"America was a great land when Columbus discovered it; Americans have made of it a great nation.
"The men who founded our government did their work well, and loyal American citizens have preserved and added to what the founders of our government so firmly established.
"What shall we do about it? Shall we strive to prepare ourselves to meet the duties that will come to us? Will future citizens of America look back upon our deeds and feel that we did our part well?
"These are questions which the boys and girls of today must answer without hesitation or faltering. If the America of the future is to fulfill the dreams of the early patriots, everyone must do his part.
"Brave men and women gave their lives, their fortunes, their all, that we might enjoy the priceless gift of a governement established upon the principles of freedom, equality, justice and humanity. If we remember their brave deeds and sacrifices, we will try harder to do our part to preserve all that has been placed in our care.
"A wonderful plan of self-government was not the only thing our forefathers handed down to us. They left us many fine national ideals which every loyal American should strive to uphold; ideals of honest endeavor, of ceaseless industry, of untiring perseverance, of unselfish services to the country they loved and longed to pass on to their descendants, enlarged and enriched.

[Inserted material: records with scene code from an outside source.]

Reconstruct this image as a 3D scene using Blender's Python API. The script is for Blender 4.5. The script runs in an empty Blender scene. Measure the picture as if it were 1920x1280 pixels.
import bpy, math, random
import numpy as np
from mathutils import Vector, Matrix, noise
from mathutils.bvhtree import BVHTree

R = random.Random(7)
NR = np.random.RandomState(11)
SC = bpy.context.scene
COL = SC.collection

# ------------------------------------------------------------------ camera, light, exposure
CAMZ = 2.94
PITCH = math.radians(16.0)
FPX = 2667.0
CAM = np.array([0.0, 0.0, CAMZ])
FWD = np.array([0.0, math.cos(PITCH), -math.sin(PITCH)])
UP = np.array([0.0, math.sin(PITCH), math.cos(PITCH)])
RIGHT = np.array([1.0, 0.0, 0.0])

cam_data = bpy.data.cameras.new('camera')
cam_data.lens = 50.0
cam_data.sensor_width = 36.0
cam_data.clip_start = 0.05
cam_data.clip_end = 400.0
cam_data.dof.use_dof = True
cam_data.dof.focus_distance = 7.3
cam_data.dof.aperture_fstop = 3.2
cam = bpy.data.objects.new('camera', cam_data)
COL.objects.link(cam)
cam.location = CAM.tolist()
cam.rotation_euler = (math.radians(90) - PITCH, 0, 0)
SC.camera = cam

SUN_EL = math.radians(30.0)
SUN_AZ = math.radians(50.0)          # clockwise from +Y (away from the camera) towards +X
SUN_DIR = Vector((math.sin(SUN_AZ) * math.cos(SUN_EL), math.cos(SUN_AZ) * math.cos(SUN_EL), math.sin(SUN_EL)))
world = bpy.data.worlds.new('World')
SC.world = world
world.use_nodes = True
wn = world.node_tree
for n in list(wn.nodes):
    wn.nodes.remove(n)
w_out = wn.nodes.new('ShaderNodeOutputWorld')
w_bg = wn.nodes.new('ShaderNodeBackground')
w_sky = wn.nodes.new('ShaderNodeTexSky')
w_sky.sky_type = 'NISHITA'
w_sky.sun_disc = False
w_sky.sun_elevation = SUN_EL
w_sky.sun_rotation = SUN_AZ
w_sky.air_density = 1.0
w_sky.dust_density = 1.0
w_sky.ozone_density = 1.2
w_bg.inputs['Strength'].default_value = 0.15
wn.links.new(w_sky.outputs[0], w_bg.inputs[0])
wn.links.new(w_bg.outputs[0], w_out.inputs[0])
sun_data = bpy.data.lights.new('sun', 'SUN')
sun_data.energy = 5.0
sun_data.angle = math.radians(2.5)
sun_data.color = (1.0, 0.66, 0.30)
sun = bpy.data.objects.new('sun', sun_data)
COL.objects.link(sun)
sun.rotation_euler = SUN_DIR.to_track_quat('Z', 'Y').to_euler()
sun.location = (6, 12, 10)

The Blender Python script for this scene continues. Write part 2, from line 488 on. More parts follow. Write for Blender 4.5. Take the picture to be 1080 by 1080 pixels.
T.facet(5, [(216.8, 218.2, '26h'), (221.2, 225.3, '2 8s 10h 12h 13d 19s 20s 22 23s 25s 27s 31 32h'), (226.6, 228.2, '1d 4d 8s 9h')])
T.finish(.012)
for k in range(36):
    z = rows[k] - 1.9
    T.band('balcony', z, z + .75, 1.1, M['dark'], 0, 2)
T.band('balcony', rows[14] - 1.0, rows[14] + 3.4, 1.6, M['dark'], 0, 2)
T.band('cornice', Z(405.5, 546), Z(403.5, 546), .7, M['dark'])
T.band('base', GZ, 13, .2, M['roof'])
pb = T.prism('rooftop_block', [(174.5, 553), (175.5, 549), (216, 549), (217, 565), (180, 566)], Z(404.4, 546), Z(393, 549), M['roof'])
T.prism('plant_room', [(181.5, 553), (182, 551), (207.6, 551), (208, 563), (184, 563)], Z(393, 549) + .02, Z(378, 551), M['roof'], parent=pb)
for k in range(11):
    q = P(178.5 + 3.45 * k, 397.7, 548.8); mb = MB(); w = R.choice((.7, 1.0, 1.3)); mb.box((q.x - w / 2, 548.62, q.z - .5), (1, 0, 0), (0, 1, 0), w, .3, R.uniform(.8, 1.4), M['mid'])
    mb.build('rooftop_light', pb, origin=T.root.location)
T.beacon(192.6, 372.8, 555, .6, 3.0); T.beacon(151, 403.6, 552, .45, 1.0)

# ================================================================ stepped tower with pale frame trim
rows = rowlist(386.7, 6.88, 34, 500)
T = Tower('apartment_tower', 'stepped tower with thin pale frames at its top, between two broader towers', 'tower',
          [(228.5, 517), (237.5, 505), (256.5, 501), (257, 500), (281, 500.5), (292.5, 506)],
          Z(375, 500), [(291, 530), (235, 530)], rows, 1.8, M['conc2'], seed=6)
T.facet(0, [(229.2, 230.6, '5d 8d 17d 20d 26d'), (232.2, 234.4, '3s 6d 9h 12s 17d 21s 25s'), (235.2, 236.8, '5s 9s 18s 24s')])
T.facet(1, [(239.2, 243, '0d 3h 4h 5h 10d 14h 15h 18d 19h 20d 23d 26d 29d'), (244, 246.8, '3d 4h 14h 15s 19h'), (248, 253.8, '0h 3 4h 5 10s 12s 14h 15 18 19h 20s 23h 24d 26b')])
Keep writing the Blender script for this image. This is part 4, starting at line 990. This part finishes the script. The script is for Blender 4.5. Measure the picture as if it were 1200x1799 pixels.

As Lyman Abbott, a distinguished American author, journalist, and preacher has well said 'A nation is made great not by its fruitful acres, but by the men who cultivate them; not by its great forests, but by the men who use them, not by its mines, but by the men who work in them, not by its railroads, but by the men who build and run them'.
This essay was written by Larry Wayne Dyer, the nephew of my step-mother. It was published in a newspaper in Oklahoma in the early 1950s, as Larry was born in 1935. From the newspaper clipping that my mother saved, I'm able to see that it was published on page 7, but she didn't save the name of the newspaper from the header.